# Exercise requirements
Find the lines below that contain the string "script". Copy each one.

# Given records
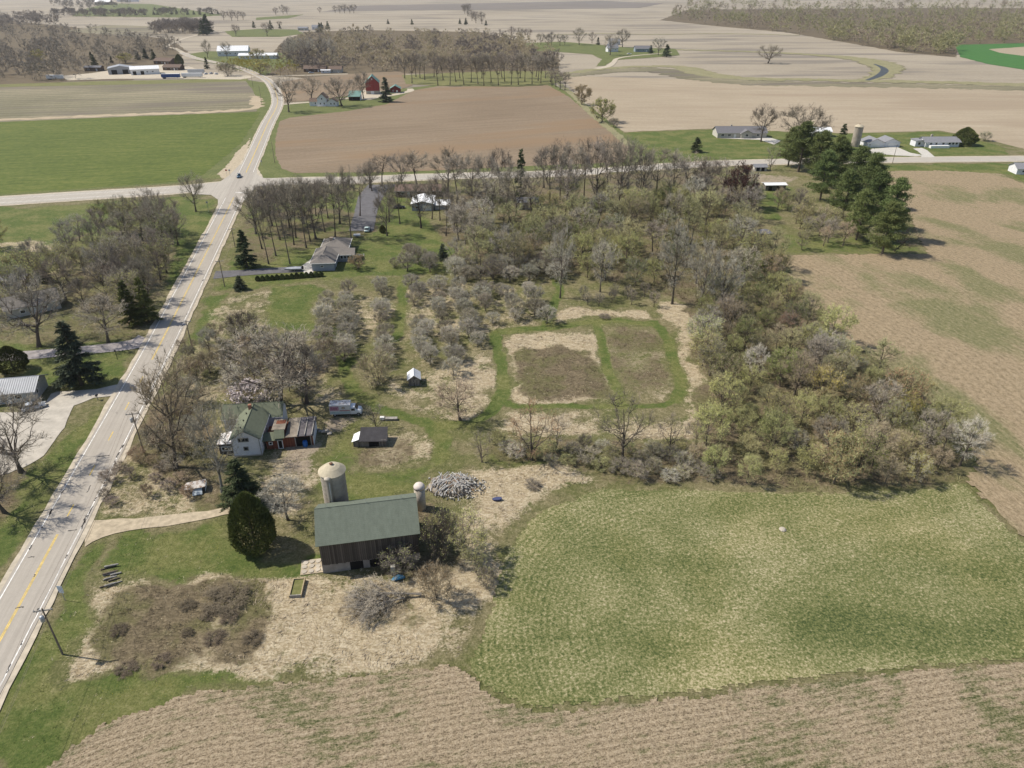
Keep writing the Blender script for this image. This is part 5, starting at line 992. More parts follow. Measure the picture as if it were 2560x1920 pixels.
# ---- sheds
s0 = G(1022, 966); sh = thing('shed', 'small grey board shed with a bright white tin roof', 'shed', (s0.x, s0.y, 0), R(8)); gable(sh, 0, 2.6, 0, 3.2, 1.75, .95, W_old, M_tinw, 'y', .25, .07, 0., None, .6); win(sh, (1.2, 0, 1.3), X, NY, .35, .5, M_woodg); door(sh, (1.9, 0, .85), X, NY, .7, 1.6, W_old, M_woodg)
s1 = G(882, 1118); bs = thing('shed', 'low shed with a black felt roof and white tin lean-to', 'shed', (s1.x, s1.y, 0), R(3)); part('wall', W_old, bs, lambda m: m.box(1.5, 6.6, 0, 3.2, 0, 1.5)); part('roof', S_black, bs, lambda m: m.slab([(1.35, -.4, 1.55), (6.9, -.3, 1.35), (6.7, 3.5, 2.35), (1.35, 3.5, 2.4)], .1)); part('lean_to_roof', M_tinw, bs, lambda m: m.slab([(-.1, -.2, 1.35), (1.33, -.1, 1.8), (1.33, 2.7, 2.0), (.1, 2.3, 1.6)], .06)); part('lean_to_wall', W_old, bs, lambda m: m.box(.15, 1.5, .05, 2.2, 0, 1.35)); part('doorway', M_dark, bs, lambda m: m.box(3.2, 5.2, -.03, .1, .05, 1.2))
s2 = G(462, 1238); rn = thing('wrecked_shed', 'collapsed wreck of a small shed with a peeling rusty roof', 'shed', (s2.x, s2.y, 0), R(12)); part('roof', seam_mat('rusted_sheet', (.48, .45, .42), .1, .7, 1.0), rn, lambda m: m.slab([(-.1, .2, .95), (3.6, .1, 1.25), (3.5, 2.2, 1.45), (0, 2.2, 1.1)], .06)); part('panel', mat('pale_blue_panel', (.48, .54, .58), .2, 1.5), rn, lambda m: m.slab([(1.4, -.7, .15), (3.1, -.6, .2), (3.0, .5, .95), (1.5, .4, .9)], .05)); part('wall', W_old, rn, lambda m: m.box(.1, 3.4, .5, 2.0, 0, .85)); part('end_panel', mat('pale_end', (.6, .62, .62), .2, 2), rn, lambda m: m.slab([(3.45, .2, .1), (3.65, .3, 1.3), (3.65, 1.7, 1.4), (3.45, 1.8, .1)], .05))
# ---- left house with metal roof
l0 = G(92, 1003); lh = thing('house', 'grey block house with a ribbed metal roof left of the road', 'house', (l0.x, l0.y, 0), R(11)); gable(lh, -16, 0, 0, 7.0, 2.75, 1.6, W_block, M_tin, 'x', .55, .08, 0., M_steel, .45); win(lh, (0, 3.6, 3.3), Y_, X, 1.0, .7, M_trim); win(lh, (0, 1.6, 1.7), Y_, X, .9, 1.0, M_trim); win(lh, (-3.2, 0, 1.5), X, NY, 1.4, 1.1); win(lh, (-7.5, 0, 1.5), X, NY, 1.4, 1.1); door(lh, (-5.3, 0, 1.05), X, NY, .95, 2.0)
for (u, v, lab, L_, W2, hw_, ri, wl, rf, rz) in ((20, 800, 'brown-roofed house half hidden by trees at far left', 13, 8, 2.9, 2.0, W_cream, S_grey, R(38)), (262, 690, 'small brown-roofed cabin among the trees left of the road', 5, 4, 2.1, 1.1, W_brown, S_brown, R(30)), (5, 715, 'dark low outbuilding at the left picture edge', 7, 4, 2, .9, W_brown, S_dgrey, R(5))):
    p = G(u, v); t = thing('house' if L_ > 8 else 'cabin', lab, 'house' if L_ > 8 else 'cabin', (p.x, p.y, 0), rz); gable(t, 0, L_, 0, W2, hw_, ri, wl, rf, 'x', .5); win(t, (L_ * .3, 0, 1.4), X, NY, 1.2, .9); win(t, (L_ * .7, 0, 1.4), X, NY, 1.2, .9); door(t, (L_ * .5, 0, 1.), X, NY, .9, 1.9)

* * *

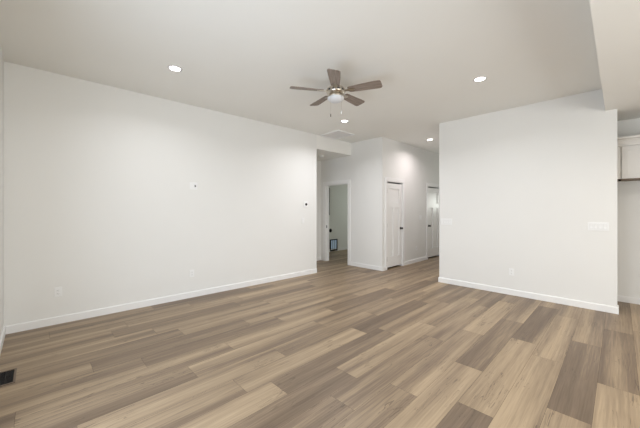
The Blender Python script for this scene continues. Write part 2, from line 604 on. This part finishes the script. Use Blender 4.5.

# Solution to this exercise
Keep writing the Blender script for this image. This is part 5, starting at line 992. More parts follow. Measure the picture as if it were 2560x1920 pixels.
The Blender Python script for this scene continues. Write part 2, from line 604 on. This part finishes the script. Use Blender 4.5.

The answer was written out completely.